### THE TASK:
Locate all lines with the word "this". Copy them.

═══ ITEMS

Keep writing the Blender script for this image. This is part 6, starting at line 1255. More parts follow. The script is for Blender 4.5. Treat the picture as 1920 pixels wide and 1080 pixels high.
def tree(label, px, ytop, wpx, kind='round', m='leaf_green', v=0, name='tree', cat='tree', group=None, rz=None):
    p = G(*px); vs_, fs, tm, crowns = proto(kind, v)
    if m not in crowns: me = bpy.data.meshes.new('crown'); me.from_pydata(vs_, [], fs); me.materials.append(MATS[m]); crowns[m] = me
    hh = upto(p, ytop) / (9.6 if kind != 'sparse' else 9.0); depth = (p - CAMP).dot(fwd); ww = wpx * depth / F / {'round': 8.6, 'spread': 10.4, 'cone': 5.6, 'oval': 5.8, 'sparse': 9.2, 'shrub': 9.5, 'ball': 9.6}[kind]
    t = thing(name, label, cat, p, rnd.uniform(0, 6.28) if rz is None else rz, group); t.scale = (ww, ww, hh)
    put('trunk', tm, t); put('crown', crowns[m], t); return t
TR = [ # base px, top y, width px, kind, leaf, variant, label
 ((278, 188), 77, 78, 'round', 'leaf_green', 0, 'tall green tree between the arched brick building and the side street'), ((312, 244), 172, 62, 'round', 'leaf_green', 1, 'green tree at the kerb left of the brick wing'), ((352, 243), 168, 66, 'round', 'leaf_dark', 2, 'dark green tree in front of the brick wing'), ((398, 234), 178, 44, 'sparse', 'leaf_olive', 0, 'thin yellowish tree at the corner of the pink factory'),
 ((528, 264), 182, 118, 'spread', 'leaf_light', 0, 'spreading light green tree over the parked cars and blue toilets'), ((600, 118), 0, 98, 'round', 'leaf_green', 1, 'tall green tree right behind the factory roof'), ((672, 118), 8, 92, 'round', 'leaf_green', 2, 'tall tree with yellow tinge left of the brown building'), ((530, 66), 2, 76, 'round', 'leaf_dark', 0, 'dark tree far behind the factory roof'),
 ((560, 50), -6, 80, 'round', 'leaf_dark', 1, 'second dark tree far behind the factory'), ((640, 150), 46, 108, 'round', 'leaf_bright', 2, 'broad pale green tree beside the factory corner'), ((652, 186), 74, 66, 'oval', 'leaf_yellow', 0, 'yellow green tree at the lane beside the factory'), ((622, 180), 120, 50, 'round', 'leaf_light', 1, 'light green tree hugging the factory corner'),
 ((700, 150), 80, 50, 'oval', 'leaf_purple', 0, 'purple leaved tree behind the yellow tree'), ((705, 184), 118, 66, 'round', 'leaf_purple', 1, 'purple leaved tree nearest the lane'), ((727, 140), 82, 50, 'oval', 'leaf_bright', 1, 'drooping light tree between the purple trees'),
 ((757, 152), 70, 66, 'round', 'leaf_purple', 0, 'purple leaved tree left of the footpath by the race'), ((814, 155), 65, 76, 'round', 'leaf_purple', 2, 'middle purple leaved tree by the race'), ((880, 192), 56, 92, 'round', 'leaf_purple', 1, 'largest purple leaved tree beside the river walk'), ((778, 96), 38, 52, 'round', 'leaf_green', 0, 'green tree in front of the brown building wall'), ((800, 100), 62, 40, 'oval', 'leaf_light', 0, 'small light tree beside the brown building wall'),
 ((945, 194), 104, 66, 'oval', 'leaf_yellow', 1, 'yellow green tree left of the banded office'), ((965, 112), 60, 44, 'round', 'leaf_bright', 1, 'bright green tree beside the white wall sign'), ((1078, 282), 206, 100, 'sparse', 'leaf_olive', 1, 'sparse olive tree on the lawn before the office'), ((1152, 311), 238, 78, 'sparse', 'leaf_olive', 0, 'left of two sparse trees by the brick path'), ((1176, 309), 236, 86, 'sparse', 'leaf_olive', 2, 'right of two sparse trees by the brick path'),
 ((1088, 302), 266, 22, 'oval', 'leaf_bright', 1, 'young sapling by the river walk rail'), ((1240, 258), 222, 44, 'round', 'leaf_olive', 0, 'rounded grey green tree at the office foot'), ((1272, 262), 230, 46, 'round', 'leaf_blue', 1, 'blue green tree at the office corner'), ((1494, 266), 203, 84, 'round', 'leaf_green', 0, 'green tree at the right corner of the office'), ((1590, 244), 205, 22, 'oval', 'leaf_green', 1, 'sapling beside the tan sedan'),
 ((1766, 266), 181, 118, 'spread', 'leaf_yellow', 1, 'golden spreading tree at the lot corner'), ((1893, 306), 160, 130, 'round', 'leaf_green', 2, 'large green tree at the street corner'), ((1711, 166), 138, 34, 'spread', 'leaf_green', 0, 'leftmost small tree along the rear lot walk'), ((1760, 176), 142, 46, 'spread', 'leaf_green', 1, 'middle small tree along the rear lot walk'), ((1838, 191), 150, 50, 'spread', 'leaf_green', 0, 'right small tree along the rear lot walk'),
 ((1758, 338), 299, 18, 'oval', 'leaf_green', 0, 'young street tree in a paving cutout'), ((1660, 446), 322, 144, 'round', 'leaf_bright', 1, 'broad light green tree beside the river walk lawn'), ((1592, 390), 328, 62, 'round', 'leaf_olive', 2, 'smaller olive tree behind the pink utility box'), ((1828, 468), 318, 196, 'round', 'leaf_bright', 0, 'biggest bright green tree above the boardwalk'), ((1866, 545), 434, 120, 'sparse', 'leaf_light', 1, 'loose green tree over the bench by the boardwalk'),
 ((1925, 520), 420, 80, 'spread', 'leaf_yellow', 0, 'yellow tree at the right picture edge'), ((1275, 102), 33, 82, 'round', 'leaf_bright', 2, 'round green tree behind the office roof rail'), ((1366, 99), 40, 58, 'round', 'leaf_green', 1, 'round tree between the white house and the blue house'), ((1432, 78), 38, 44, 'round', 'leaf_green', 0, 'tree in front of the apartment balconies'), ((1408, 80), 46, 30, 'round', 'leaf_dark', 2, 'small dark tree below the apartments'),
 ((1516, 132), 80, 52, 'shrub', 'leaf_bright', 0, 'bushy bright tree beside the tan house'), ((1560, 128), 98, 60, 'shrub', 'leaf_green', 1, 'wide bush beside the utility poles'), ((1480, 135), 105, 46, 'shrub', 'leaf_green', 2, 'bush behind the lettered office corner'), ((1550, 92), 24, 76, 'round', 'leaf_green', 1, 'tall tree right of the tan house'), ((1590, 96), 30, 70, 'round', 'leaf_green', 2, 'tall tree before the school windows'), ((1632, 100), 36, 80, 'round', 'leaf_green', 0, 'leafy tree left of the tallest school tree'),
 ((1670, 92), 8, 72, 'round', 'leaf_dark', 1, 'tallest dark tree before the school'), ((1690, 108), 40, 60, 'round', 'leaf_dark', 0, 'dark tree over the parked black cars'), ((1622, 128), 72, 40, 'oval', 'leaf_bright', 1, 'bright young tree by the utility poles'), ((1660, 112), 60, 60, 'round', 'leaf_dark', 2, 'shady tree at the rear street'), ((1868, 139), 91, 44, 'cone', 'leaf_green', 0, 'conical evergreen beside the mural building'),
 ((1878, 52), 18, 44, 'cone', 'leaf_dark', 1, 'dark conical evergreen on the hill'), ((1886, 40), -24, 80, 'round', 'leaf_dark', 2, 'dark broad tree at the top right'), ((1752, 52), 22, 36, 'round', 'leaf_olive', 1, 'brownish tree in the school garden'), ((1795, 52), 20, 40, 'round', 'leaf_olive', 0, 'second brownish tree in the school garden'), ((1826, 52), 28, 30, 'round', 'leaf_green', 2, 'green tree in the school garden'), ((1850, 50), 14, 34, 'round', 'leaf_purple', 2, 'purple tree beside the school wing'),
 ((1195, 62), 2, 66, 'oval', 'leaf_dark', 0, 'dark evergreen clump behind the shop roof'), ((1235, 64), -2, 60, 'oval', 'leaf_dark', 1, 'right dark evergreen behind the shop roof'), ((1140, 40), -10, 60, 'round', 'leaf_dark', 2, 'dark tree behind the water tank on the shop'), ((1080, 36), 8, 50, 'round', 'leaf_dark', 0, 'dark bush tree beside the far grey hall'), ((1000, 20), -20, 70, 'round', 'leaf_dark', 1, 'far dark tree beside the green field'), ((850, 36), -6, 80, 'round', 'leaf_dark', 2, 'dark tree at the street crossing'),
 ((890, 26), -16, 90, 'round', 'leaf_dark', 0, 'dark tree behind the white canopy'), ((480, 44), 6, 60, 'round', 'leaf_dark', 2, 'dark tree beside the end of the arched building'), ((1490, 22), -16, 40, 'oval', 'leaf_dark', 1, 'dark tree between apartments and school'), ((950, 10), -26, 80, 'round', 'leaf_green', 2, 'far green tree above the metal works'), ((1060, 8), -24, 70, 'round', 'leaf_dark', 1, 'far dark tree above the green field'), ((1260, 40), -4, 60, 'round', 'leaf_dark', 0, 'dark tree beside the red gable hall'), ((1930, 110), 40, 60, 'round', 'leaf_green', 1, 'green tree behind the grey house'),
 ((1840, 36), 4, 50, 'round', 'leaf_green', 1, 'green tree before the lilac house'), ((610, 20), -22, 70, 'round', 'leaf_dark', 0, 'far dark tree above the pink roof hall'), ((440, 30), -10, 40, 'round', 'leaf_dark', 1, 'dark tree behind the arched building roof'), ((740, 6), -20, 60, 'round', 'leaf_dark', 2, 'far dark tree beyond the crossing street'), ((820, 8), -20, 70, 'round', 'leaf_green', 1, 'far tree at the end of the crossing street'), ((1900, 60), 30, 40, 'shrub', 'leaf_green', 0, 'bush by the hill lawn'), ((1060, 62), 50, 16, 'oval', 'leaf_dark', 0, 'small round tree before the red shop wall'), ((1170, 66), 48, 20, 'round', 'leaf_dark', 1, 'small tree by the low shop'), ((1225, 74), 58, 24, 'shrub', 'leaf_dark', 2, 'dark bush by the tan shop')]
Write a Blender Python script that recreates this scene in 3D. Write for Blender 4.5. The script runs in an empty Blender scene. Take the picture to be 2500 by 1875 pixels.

══════

### CORRECT OUTPUT:
Keep writing the Blender script for this image. This is part 6, starting at line 1255. More parts follow. The script is for Blender 4.5. Treat the picture as 1920 pixels wide and 1080 pixels high.
Write a Blender Python script that recreates this scene in 3D. Write for Blender 4.5. The script runs in an empty Blender scene. Take the picture to be 2500 by 1875 pixels.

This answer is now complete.